The new law and its future

Though the Keenan case does not deal with the amended law regarding memorabilia, it could call into question the amendment as well.

Rohde wrote a letter to the California Senate Judiciary Committee, questioning the constitutionality of the new amendment. He wrote: “The bill is extraordinarily overbroad sweeping within its scope artworks, photographs, drawings, poems, essays, journals, diaries, manuscripts, books, videos, posters, letters, and the like created by the felon, all of which are protected by the First Amendment and Art. 1, Sec. 2 of the California Constitution.”

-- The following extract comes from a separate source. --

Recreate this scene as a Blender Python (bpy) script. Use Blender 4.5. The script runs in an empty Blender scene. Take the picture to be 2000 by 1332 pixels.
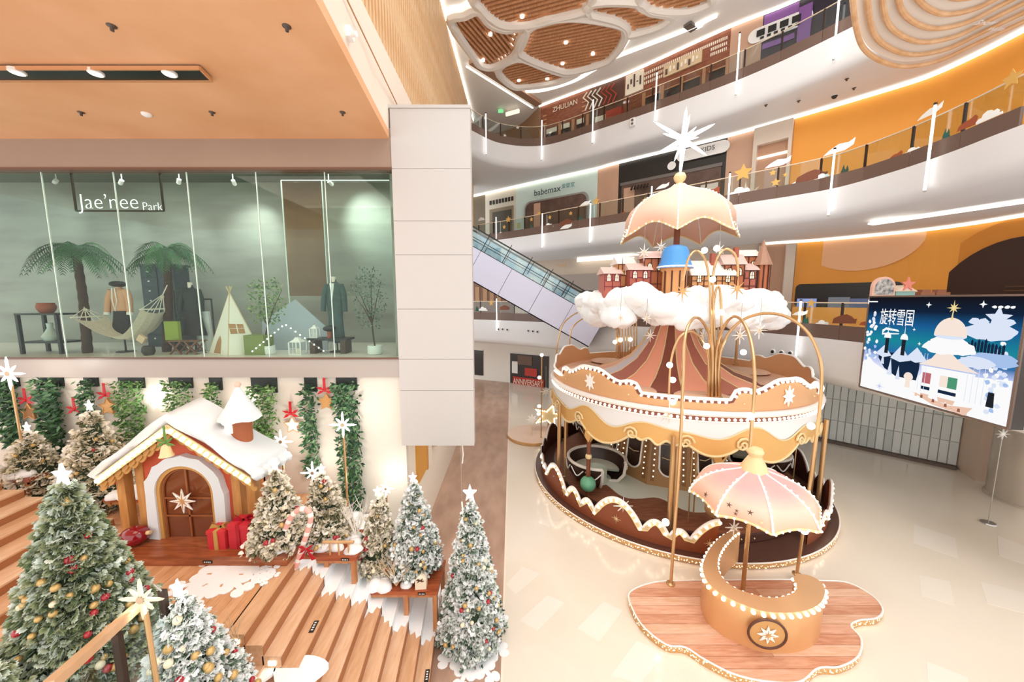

He noted that the term “memorabilia” was not defined and called the law both “unconstitutionally vague” and “bad public policy.”

The bill excludes the sale or transfer by a profiteer of any other expressive work protected by the First Amendment unless the sale or transfer is primarily for a commercial or speculative purpose.

Free-speech expert Robert O’Neil, founder of the Thomas Jefferson Center for the Protection of Free Expression, says this exemption does not satisfy constitutional scrutiny.

“The attempt to solve the problem by exempting expressive material might work, but for the qualification or limit on that exemption for material created or disseminated ‘primarily for a commercial purpose,’ ” O’Neil said. “Surely in the case of the publisher, and probably in the case of the author/felon — both were proper challengers to the New York law in Simon & Schuster — a “commercial purpose” exists and would not in any other setting forfeit a First Amendment interest.”

“Thus in the end the California law would do just what the Supreme Court said New York could not — ‘establish a financial disincentive to create and publish works with a particular content,’ ” O’Neil said.

Rohde says he expects the California high court to hear the case sometime next month.